United States v. Moser
Facts
Moser claimed higher retired pay under a statute granting an officer with a creditable record who served during the Civil War retirement with the rank and three-fourths sea pay of the next higher grade. He had been retired after forty years of service from the date of his entrance into the Naval Academy, and his entitlement depended on whether his Naval Academy service counted as service during the Civil War. In three prior suits for salary installments, the Court of Claims had decided that same basic question in his favor against the United States. In this suit, the Government again argued that service as a cadet during the Civil War was not service within the meaning of the statute.
Issue
When successive suits between the same parties involve different installment claims, does res judicata bar the United States from relitigating the previously adjudicated question whether Moser's Naval Academy service constituted service during the Civil War?
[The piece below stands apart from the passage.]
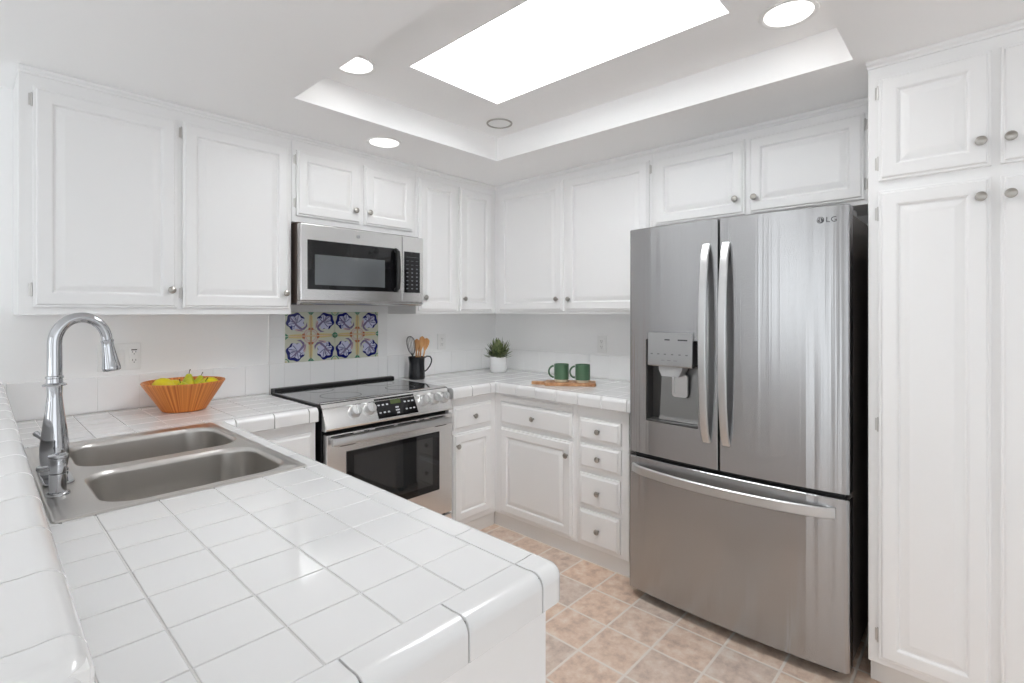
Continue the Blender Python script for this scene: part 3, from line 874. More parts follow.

More specifically, can the Government avoid preclusion by characterizing the prior determination as merely a question of law?
Rule
When a subsequent action between the same parties involves a different claim or demand, a right, question, or fact distinctly put in issue and directly determined by a court of competent jurisdiction as a ground of recovery cannot be disputed again so long as the earlier judgment remains unmodified. Although parties are not estopped on a later different claim by a prior court's statement of an unmixed rule of law, they are precluded from relitigating a fact, question, right, or status previously adjudged, even if the earlier determination may have rested on an erroneous view or application of law.